In scenarios where compatibility between unknown libraries is a concern, total isolation is preferable. By loading a SWF into a new domain that is a direct child of the system domain (new ApplicationDomain()), the loaded content does not inherit the parent's custom classes. This prevents definition collisions.

var loader:Loader = new Loader();
var context:LoaderContext = new LoaderContext();

// Load into a separate domain branch under the system domain
context.applicationDomain = new ApplicationDomain();

loader.load(new URLRequest("plugin.swf"), context);

While this isolates class definitions, it does not isolate changes to the global system prototypes. For instance, modifying XML.prettyIndent in the parent SWF will affect the child SWF as well, because they share the same underlying system domain definitions.

Runtime Shared Libraries (RSL)

To reduce file size and share code across multiple SWFs, developers use Runtime Shared Libraries. An RSL is a SWF loaded specifically to provide its definitions to the loading application. By loading the RSL into the ApplicationDomain.currentDomain, its classes become available to the main application and any subsequently loaded modules.

To implement an RSL, the main application is compiled against a SWC (library) containing the interfaces, but the actual implementation is loaded at runtime.

Loading the RSL:

var libLoader:Loader = new Loader();
var context:LoaderContext = new LoaderContext();

// Merge RSL definitions into the current domain
context.applicationDomain = ApplicationDomain.currentDomain;

libLoader.load(new URLRequest("coreLibrary.swf"), context);

libLoader.contentLoaderInfo.addEventListener(Event.INIT, onLibLoaded);

function onLibLoaded(e:Event):void {
    // Safe to instantiate classes from coreLibrary.swf
    var asset:SharedAsset = new SharedAsset(); 
    addChild(asset);
}

If the main application attempts to instantiate a class from the library before the RSL is loaded, a VerifyError will occur because the definition is missing during the verification phase.

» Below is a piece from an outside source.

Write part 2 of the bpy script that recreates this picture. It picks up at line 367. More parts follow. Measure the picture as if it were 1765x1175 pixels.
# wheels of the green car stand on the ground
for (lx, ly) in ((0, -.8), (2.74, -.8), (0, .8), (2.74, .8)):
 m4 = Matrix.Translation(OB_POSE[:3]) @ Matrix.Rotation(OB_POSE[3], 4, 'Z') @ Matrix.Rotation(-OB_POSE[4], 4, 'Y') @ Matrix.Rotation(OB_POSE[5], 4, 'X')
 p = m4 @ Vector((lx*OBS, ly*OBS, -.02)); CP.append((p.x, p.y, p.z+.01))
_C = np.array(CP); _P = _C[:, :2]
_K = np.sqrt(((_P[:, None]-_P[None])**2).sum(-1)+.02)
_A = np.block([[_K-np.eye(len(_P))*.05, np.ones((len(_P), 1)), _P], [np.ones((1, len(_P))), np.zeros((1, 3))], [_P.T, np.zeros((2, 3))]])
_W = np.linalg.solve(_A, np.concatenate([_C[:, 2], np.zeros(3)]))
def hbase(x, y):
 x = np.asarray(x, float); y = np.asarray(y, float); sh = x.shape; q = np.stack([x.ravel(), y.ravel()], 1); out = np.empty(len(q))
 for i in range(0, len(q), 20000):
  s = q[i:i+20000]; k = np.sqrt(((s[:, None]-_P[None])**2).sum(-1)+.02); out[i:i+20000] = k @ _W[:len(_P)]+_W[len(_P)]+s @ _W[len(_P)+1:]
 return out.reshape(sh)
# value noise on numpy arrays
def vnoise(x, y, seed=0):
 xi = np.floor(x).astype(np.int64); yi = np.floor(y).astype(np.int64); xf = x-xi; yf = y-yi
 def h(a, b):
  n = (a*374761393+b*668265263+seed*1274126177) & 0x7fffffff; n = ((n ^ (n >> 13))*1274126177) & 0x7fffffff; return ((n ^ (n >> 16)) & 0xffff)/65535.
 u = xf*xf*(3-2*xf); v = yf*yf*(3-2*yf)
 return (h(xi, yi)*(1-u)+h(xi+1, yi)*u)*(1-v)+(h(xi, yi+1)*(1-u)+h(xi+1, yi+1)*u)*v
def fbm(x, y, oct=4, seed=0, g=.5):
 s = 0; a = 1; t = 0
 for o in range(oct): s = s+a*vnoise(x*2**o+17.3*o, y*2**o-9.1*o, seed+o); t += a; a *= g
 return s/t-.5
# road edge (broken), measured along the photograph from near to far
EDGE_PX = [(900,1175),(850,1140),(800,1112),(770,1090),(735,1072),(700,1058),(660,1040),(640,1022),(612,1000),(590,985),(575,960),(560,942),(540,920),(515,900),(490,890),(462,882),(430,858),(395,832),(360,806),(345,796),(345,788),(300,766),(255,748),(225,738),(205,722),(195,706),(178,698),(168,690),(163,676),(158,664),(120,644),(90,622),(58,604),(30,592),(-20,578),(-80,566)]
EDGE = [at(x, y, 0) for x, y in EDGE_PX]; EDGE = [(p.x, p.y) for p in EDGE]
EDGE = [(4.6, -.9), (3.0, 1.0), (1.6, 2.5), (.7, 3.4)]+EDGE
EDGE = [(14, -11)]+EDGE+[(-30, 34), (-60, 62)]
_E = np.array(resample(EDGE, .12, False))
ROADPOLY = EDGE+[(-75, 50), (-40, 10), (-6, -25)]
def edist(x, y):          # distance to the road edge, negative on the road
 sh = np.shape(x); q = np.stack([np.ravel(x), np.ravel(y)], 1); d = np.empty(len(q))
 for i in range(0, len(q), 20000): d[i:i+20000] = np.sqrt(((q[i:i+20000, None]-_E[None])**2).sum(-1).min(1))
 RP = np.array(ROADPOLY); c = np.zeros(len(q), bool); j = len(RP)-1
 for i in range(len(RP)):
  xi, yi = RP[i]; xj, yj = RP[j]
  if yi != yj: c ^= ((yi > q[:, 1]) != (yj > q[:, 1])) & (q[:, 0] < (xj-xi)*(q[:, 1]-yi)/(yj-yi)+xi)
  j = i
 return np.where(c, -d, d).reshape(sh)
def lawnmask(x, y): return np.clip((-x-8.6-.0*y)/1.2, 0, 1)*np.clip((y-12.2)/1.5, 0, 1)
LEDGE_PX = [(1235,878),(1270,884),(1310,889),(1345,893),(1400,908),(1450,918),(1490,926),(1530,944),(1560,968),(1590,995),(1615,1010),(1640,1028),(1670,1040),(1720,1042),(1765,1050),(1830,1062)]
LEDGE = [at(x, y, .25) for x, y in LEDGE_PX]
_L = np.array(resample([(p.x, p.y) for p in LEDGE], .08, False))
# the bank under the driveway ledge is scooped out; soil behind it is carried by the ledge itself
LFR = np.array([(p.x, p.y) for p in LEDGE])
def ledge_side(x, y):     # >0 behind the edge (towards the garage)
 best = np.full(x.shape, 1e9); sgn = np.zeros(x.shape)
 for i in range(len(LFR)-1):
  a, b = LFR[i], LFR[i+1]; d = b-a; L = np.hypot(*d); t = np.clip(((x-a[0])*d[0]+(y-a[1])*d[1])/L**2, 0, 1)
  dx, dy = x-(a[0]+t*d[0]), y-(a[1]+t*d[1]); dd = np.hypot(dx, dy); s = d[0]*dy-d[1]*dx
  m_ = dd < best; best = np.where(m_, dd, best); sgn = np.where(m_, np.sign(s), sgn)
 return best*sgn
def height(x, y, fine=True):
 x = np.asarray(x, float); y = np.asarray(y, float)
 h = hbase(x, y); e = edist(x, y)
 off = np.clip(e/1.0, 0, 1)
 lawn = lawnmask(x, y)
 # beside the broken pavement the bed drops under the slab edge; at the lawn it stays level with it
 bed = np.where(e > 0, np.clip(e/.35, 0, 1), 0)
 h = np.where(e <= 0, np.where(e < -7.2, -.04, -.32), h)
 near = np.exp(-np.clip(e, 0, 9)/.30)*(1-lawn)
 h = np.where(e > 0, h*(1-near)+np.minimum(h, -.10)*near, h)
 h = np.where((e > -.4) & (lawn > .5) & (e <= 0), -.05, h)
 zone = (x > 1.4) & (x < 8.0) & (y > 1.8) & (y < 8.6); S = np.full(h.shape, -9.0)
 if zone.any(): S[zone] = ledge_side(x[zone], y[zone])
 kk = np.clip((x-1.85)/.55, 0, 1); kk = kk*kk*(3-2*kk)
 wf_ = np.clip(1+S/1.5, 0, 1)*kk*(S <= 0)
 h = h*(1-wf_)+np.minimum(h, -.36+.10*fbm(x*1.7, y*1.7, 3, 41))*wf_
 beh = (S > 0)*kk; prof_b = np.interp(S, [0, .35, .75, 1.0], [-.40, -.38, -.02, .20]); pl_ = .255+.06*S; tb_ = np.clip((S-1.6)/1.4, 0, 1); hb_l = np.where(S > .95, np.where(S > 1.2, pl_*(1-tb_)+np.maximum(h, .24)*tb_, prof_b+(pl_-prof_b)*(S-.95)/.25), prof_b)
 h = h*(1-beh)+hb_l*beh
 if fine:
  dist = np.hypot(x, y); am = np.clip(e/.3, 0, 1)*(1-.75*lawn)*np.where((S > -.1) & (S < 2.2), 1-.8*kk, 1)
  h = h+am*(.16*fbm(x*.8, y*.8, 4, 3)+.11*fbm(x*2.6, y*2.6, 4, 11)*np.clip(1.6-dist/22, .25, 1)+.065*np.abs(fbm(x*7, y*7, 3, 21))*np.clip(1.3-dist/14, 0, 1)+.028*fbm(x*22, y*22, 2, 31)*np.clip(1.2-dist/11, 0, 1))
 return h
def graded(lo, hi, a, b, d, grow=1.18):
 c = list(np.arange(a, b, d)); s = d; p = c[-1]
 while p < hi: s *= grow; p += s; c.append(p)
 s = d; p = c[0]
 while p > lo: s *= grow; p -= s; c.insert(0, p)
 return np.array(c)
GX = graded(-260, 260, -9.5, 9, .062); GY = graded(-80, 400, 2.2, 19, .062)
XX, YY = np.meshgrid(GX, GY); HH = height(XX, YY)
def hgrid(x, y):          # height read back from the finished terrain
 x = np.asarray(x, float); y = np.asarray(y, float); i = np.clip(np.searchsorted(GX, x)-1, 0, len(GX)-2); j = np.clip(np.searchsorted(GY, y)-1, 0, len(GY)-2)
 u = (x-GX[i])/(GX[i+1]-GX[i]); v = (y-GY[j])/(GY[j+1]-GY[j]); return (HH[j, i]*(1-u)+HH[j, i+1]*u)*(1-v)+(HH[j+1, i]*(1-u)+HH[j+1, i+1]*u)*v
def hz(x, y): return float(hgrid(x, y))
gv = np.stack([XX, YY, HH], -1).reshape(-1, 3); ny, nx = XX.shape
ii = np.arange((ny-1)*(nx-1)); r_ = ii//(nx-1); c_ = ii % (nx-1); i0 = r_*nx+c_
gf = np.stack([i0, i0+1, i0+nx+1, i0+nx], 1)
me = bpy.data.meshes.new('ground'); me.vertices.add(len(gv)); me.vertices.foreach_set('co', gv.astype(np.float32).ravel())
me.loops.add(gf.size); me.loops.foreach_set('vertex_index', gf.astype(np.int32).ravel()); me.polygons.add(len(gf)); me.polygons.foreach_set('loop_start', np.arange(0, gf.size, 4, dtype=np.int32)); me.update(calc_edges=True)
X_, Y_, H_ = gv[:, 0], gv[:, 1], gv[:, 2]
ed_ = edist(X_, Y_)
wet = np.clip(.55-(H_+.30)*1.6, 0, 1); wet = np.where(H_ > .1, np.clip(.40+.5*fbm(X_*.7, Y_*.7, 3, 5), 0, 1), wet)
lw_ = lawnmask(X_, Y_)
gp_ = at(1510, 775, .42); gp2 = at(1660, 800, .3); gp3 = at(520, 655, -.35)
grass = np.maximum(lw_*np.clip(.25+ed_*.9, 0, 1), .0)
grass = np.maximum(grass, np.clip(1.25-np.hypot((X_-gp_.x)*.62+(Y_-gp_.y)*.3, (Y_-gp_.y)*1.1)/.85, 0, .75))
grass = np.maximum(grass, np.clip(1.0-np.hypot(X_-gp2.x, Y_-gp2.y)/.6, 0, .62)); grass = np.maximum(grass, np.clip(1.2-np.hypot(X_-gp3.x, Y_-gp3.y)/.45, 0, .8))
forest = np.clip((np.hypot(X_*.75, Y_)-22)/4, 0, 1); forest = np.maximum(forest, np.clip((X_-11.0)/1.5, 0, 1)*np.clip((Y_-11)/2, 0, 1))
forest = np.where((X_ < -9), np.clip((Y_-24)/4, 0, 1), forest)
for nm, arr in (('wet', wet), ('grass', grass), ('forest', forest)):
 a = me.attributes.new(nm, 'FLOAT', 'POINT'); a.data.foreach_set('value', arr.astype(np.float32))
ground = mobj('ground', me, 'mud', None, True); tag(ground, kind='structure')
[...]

Dynamic Definition Retrieval

Sometimes it is necessary to access a class definition that resides in a loaded SWF without merging it into the current domain. The ApplicationDomain.getDefinition() method facilitates this. It requires the fully qualified name of the class and returns the definition as an Object.

try {
    var loadedDomain:ApplicationDomain = loader.contentLoaderInfo.applicationDomain;
    var AssetClass:Class = loadedDomain.getDefinition("com.example.Graphic") as Class;
    
    var instance:Object = new AssetClass();
    addChild(instance as DisplayObject);
} catch (err:Error) {
    trace("Definition not found: " + err.message);
}

This technique allows for dynamic instantiation but requires the variable type to be declared as Object or a common interface, rather than the specific class type, to avoid verification errors at compile time.

Handling Definition Conflicts

If two different application domains contain a class with the same name, and an object from one domain is cast to the type of the other, a TypeError (Type Coercion failed) occurs. Although the class names may be identical, Flash Player treats them as distinct types because they originate from separate memory spaces.

// Error example:
// TypeError: Error #1034: Type Coercion failed: cannot convert 
// com.example::Graphic@4a8b10 to com.example.Graphic.

To avoid this, ensure that shared classes are loaded into a common domain or use generic Object types when passing data across domain boundaries.